● Job: Return the first line, the line containing "scn.camera = cam", and every line between them, exactly as they stand.

● The data:
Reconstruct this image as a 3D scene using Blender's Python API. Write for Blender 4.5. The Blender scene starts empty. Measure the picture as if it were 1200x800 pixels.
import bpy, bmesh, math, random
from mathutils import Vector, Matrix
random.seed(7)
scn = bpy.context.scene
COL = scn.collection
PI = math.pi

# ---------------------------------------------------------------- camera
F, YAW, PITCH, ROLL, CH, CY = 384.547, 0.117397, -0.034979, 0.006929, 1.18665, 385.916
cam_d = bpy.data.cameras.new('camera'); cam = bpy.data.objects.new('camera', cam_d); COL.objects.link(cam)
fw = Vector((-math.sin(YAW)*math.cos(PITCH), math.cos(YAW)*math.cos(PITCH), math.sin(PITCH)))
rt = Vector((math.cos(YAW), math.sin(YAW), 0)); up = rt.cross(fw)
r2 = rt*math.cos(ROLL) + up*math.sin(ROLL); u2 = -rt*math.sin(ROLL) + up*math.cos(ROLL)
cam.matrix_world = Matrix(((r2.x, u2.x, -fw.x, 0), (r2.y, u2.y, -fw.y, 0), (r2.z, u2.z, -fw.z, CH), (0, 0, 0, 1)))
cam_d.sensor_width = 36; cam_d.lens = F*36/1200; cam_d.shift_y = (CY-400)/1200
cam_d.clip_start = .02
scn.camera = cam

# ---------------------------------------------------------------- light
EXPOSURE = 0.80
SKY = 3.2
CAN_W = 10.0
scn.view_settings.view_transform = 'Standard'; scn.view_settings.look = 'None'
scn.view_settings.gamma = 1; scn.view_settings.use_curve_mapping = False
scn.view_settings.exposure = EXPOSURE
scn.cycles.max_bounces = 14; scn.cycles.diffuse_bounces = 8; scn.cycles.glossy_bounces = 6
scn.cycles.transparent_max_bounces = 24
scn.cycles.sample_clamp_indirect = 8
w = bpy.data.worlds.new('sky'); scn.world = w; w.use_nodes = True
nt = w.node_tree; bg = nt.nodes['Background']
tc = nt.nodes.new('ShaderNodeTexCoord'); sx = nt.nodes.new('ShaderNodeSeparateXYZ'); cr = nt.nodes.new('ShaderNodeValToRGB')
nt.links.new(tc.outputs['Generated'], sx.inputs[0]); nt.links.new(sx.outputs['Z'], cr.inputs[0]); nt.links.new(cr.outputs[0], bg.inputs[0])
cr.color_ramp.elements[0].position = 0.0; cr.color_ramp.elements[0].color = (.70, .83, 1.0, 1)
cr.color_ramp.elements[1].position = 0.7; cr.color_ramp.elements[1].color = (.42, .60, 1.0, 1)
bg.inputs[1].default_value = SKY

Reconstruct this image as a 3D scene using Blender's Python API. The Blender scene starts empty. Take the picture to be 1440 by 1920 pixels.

● Result:
Reconstruct this image as a 3D scene using Blender's Python API. Write for Blender 4.5. The Blender scene starts empty. Measure the picture as if it were 1200x800 pixels.
import bpy, bmesh, math, random
from mathutils import Vector, Matrix
random.seed(7)
scn = bpy.context.scene
COL = scn.collection
PI = math.pi

# ---------------------------------------------------------------- camera
F, YAW, PITCH, ROLL, CH, CY = 384.547, 0.117397, -0.034979, 0.006929, 1.18665, 385.916
cam_d = bpy.data.cameras.new('camera'); cam = bpy.data.objects.new('camera', cam_d); COL.objects.link(cam)
fw = Vector((-math.sin(YAW)*math.cos(PITCH), math.cos(YAW)*math.cos(PITCH), math.sin(PITCH)))
rt = Vector((math.cos(YAW), math.sin(YAW), 0)); up = rt.cross(fw)
r2 = rt*math.cos(ROLL) + up*math.sin(ROLL); u2 = -rt*math.sin(ROLL) + up*math.cos(ROLL)
cam.matrix_world = Matrix(((r2.x, u2.x, -fw.x, 0), (r2.y, u2.y, -fw.y, 0), (r2.z, u2.z, -fw.z, CH), (0, 0, 0, 1)))
cam_d.sensor_width = 36; cam_d.lens = F*36/1200; cam_d.shift_y = (CY-400)/1200
cam_d.clip_start = .02
scn.camera = cam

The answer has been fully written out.